TASK STATEMENT:
Restate word for word the lines beginning at the one that contains "The Blender Python" and ending at the one that contains "tag(b.build('sea', M_WATER), kind='structure')"; include both and nothing else.

═══ RECORDS

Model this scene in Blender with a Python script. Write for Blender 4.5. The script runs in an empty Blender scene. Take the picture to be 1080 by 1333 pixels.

══════
═══ RECORDS

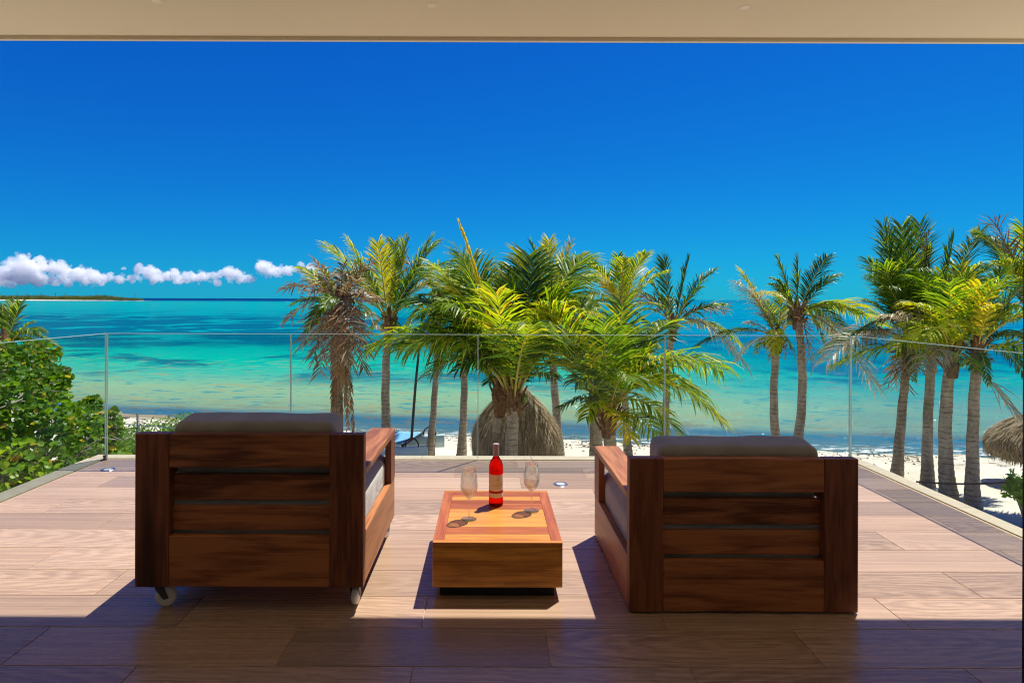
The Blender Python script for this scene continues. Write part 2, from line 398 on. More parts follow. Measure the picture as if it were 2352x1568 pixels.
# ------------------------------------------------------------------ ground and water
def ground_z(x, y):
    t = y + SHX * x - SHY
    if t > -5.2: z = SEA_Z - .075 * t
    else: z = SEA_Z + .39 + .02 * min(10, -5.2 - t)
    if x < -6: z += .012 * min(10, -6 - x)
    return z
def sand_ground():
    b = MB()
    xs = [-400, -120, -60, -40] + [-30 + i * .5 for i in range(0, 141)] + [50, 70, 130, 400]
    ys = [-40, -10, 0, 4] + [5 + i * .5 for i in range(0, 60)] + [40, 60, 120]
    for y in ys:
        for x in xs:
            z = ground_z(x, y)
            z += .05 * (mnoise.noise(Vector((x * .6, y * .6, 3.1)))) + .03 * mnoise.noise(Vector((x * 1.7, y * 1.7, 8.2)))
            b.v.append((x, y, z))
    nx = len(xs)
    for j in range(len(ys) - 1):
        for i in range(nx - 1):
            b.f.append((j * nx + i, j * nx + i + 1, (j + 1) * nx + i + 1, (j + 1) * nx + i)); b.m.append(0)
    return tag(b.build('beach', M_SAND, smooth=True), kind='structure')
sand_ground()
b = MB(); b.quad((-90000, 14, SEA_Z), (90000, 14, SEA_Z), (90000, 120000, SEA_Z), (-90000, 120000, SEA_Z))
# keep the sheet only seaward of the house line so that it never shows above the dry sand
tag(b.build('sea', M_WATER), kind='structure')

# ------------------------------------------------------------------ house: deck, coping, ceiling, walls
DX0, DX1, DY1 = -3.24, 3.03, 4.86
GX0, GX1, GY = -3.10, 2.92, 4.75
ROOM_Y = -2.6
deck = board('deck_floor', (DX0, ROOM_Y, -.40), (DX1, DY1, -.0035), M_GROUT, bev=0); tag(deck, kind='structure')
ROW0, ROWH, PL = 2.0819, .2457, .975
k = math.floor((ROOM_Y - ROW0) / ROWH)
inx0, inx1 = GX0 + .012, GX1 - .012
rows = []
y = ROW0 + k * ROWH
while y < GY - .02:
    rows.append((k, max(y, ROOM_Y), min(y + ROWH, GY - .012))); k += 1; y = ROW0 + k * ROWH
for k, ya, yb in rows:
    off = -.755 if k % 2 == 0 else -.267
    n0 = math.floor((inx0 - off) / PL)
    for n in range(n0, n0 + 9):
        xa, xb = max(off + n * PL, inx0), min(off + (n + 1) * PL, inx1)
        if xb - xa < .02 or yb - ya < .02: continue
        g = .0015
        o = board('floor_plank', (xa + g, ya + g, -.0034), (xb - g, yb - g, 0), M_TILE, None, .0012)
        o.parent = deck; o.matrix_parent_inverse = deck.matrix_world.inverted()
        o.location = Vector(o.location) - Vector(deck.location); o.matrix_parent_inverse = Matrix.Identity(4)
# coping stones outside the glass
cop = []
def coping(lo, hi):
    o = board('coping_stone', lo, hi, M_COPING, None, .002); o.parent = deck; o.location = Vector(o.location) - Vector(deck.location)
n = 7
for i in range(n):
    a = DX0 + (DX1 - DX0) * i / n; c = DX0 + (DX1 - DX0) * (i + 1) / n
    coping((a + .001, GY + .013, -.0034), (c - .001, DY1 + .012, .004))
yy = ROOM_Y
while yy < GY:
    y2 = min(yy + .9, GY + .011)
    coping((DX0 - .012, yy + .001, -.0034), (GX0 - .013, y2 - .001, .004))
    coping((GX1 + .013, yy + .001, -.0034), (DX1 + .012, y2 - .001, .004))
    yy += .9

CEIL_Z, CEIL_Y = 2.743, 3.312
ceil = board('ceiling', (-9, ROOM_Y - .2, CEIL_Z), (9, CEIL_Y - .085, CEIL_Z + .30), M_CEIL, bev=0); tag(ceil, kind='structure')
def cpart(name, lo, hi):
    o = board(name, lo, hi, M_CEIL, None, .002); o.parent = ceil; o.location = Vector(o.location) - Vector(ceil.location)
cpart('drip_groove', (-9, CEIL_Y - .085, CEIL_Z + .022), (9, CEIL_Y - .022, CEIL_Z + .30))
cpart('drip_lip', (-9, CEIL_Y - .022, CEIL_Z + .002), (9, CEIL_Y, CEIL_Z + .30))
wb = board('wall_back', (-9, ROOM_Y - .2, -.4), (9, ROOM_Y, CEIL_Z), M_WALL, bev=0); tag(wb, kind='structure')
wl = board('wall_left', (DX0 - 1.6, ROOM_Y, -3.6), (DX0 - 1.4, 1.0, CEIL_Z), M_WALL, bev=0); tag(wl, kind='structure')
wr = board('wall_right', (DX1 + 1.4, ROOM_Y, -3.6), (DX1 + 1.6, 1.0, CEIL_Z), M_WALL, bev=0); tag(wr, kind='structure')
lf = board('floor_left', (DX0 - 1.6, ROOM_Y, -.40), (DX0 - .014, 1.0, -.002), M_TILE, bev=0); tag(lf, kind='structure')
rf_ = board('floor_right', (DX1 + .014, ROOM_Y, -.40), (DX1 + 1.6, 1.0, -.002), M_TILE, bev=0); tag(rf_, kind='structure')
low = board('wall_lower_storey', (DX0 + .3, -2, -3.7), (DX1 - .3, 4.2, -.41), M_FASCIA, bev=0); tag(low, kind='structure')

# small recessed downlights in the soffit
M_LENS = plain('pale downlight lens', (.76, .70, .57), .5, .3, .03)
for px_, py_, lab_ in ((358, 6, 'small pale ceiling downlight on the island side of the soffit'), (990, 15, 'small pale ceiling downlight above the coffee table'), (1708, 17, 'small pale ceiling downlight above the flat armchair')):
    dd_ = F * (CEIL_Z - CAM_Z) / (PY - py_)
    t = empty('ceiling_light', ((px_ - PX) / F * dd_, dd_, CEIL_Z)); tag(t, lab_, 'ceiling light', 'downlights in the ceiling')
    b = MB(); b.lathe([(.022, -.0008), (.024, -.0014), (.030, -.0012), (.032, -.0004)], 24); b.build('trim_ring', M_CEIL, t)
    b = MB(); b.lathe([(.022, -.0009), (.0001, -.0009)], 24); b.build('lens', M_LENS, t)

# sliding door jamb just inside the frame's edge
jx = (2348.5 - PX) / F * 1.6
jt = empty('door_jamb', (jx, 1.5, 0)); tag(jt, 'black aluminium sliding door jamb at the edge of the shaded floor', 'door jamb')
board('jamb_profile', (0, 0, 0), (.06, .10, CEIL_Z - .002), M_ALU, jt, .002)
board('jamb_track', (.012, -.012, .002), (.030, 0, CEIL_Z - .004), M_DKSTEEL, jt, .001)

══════

REPLY:
The Blender Python script for this scene continues. Write part 2, from line 398 on. More parts follow. Measure the picture as if it were 2352x1568 pixels.
# ------------------------------------------------------------------ ground and water
def ground_z(x, y):
    t = y + SHX * x - SHY
    if t > -5.2: z = SEA_Z - .075 * t
    else: z = SEA_Z + .39 + .02 * min(10, -5.2 - t)
    if x < -6: z += .012 * min(10, -6 - x)
    return z
def sand_ground():
    b = MB()
    xs = [-400, -120, -60, -40] + [-30 + i * .5 for i in range(0, 141)] + [50, 70, 130, 400]
    ys = [-40, -10, 0, 4] + [5 + i * .5 for i in range(0, 60)] + [40, 60, 120]
    for y in ys:
        for x in xs:
            z = ground_z(x, y)
            z += .05 * (mnoise.noise(Vector((x * .6, y * .6, 3.1)))) + .03 * mnoise.noise(Vector((x * 1.7, y * 1.7, 8.2)))
            b.v.append((x, y, z))
    nx = len(xs)
    for j in range(len(ys) - 1):
        for i in range(nx - 1):
            b.f.append((j * nx + i, j * nx + i + 1, (j + 1) * nx + i + 1, (j + 1) * nx + i)); b.m.append(0)
    return tag(b.build('beach', M_SAND, smooth=True), kind='structure')
sand_ground()
b = MB(); b.quad((-90000, 14, SEA_Z), (90000, 14, SEA_Z), (90000, 120000, SEA_Z), (-90000, 120000, SEA_Z))
# keep the sheet only seaward of the house line so that it never shows above the dry sand
tag(b.build('sea', M_WATER), kind='structure')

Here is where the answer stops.